Doesn’t the clients you do design work for condition your creativity to obtain whatever communication or otherwise goals they have? Do you find this a challenge or a nuisance?

No, I’m lucky that I do many different things. The briefs are usually pretty open and flexible, even vague sometimes. Moreover, people expect something new, work of an experimental nature.

Maybe your work is very well known and precisely what clients ask you to do is the same type of art they see in your personal work. Is this the case and maybe that’s precisely the nuisance?

It’s good to surprise people to keeps things looking forward.

I would like you tell us about your creative process and particularly how’s the balance between the process and the result. Anything is good as long as it takes you to the desired objective or precisely is the process what makes it worthwhile and the result is just an expression of that process? Can you elaborate on this, please?

Most things start in the sketchbook or on paper somewhere, these are worked on and built up, photocopied, stood on and digested a while until the point when it needs to be executed into something else or dies. This process can be very quick or take a lot longer. I really don’t have an usual daily working practice but like the floor to paint, working at night and early morning. I think you have your own kind of temperature barometer inside that tells when something is right or finished or not (it’s sometimes hard not to overcook a good dish) a directional way map if you like or GPS in the inner zone. In the studio things may get left aside and re-appear when your not looking or trying to find something else covered in dust. Disorder ugly beautiful The mighty Thelonius Monk was right.

There’s a generation of artists worldwide that I think that share at least a somehow similar attitude and sometimes some aesthetics coordinates. Some of them come from the street art, some other, like yourself, are making the line between a designer and an artist very blurry… what do you think you share with other artists from that same “scene”?

For me it’s always for a DIY attitude. Creating something different and new whilst being part of something larger is part of it by nature, humor, connecting, hunger, fighting for what you believe in, staying clear of the wider system.

There’s a question that intrigues me from all artists in general and wanted to ask you about: How much of your personal visual universe comes from your childhood? Is the kid inside of you a big percentage of who you are as an artist?

Probably more than I think. I used to get these dreams in black and white, all animated and extremely fast adventure moving images, almost manga style but different, they came from who knows where one day. As a kid I was always pretty much into drawing, space suits, constructing, the usual stuff but always in a daydreamer mode.

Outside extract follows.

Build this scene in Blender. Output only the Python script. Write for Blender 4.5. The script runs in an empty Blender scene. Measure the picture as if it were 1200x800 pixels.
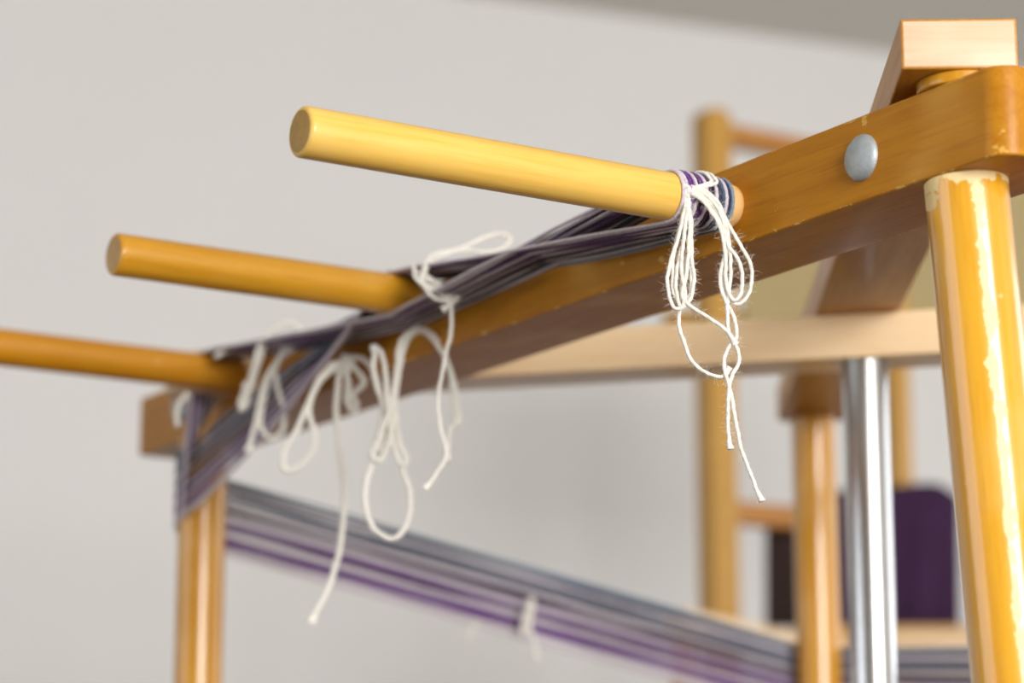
import bpy, bmesh, math, random
from mathutils import Vector, Matrix, noise
random.seed(7)
S = bpy.context.scene
COL = S.collection
PI = math.pi

# ------------------------------------------------------------------ camera
FPX = 3106.0
CAMH = 0.95
PITCH = math.atan(685.0 / FPX)
cam_d = bpy.data.cameras.new('camera')
cam_d.sensor_width = 36.0
cam_d.lens = 36.0 * FPX / 1200.0
cam_d.clip_start = 0.05
cam_d.clip_end = 50
cam_d.dof.use_dof = True
cam_d.dof.focus_distance = 1.325
cam_d.dof.aperture_fstop = 5.0
cam = bpy.data.objects.new('camera', cam_d)
COL.objects.link(cam)
cam.location = (0, 0, CAMH)
cam.rotation_euler = (PI / 2 + PITCH, 0, 0)
S.camera = cam
CF = Vector((0, math.cos(PITCH), math.sin(PITCH)))
CU = Vector((0, -math.sin(PITCH), math.cos(PITCH)))
CO = Vector((0, 0, CAMH))

# ------------------------------------------------------------------ world, lights, exposure
S.view_settings.view_transform = 'Standard'
S.view_settings.look = 'None'
S.view_settings.gamma = 1.0
S.view_settings.use_curve_mapping = False
S.view_settings.exposure = 0.07
W = bpy.data.worlds.new('world')
S.world = W
W.use_nodes = True
W.node_tree.nodes['Background'].inputs[0].default_value = (0.75, 0.85, 1.0, 1)
W.node_tree.nodes['Background'].inputs[1].default_value = 1.0

ROT = math.radians(22)                     # the room stands turned against the mill
UW = Vector((math.cos(ROT), math.sin(ROT), 0))
VN = Vector((-math.sin(ROT), math.cos(ROT), 0))
U0, U1, V0, V1, CEIL = -2.7, 3.6, -2.9, 4.12, 2.50
def room(u, v, z): return UW * u + VN * v + Vector((0, 0, z))

def area(name, pos, target, sx, sy, power, color):
    l = bpy.data.lights.new(name, 'AREA'); l.shape = 'RECTANGLE'
    l.size = sx; l.size_y = sy; l.energy = power; l.color = color
    o = bpy.data.objects.new(name, l); COL.objects.link(o)
    o.location = pos
    o.rotation_euler = (target - pos).to_track_quat('-Z', 'Y').to_euler()
    return o
# daylight from the window behind the camera; the two side windows are added fill
area('daylight_main', room(0.65, V0 + 0.02, 1.7), room(0.65, 1.0, 1.7), 1.9, 1.45, 178, (1.0, 0.985, 0.965))
area('fill_side', room(U0 + 0.02, 1.7, 1.55), room(0, 1.7, 1.55), 2.2, 1.2, 12, (1.0, 0.98, 0.97))  # added fill from the unseen left side, brightens the back wall
area('fill_right', room(U1 - 0.02, 1.6, 1.5), room(0, 1.9, 1.5), 1.8, 1.2, 16, (1.0, 0.985, 0.965))  # added fill for the right part of the back wall

# ------------------------------------------------------------------ helpers
def lin(c):
    return tuple((x / 255 / 12.92) if x / 255 <= 0.04045 else ((x / 255 + 0.055) / 1.055) ** 2.4 for x in c) + (1,)
def ray(x, y): return Vector((1, 0, 0)) * ((x - 600) / FPX) - CU * ((y - 400) / FPX) + CF
def at(x, y, Y):
    r = ray(x, y); return CO + r * (Y / r.y)
def at_h(x, y, h):
    r = ray(x, y); return CO + r * ((h - CAMH) / r.z)
def at_plane(x, y, p, n):
    r = ray(x, y); return CO + r * ((p - CO).dot(n) / r.dot(n))

def tag(o, label=None, cat=None, group=None, kind=None):
    if label: o['label'] = label
    if cat: o['category'] = cat
    if group: o['group'] = group
    if kind: o['kind'] = kind
    return o
def empty(name, loc):
    o = bpy.data.objects.new(name, None); COL.objects.link(o); o.location = loc
    o.empty_display_size = 0.05
    return o
def link(name, me, mats, parent=None, M=None):
    o = bpy.data.objects.new(name, me); COL.objects.link(o)
    for m in (mats if isinstance(mats, (list, tuple)) else [mats]):
        me.materials.append(m)
    M = M or Matrix.Identity(4)
    if parent is not None:
        o.parent = parent
        pm = Matrix.Translation(parent.location) if parent.parent is None else parent_world(parent)
        o.matrix_local = pm.inverted() @ M
    else:
        o.matrix_local = M
    o['_w'] = [v for r in M for v in r]
    return o
def parent_world(p):
    w = p['_w']; return Matrix([list(w[i * 4:i * 4 + 4]) for i in range(4)])
def frame(origin, x, z=Vector((0, 0, 1))):
    x = x.normalized(); y = z.cross(x).normalized(); z = x.cross(y)
    return Matrix(((x.x, y.x, z.x, origin.x), (x.y, y.y, z.y, origin.y), (x.z, y.z, z.z, origin.z), (0, 0, 0, 1)))
def smooth(me, ang=40):
    for p in me.polygons: p.use_smooth = True
    me.set_sharp_from_angle(angle=math.radians(ang))

def bar_mesh(name, x0, x1, y0, y1, z0, z1, radii=(0, 0, 0, 0), bev=0.0015, seg=6, end_slot=False):
    """extruded bar; radii = plan rounding at (x0,y0),(x1,y0),(x1,y1),(x0,y1)"""
    pts = []
    cs = [(x0, y0, 180), (x1, y0, 270), (x1, y1, 0), (x0, y1, 90)]
    for (cx, cy, a), r in zip(cs, radii):
        if r <= 0: pts.append((cx, cy)); continue
        sx = 1 if cx == x0 else -1; sy = 1 if cy == y0 else -1
        ox, oy = cx + sx * r, cy + sy * r
        for k in range(seg + 1):
            t = math.radians(a + 90 * k / seg)
            pts.append((ox + r * math.cos(t), oy + r * math.sin(t)))
    bm = bmesh.new()
    lo = [bm.verts.new((p[0], p[1], z0)) for p in pts]
    hi = [bm.verts.new((p[0], p[1], z1)) for p in pts]
    n = len(pts)
    bm.faces.new(lo[::-1]); bm.faces.new(hi)
    for i in range(n): bm.faces.new((lo[i], lo[(i + 1) % n], hi[(i + 1) % n], hi[i]))
    bm.normal_update()
    es = [e for e in bm.edges if e.calc_face_angle(0) > 0.7]
    bmesh.ops.bevel(bm, geom=es, offset=bev, segments=3, affect='EDGES', profile=0.6)
    bm.normal_update()
    if end_slot:
        for f in bm.faces:
            if f.normal.x < -0.999 and f.calc_area() > 1e-4: f.material_index = 1
    me = bpy.data.meshes.new(name); bm.to_mesh(me); bm.free(); smooth(me, 35)
    return me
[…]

What have you been working on recently?

A music video for Cineplexx, Helium cowboy 5year show and developing new work for a forthcoming solo show at the Calm and Punk gallery Tokyo later in the year plus other stuff to be realized over the next few months.

And any interesting project coming up that you can tell us about?

To free up headspace and confusion between NCC print, motion and other projects from my own installation / exhibition artworks. I ll be pushing all my personal work through www.stephensmithlloyd.com from now on.

Some project you would love to do but didn’t have the chance or nobody has asked you to do yet?

A freestyle sound vision festival traveling geo disc tent on wheels

Can you turn us into some artists or something interesting that we should know about?

If I start this list I’ll miss people out… too much good stuff at the moment. Mebike in Amsterdam in september is looking good.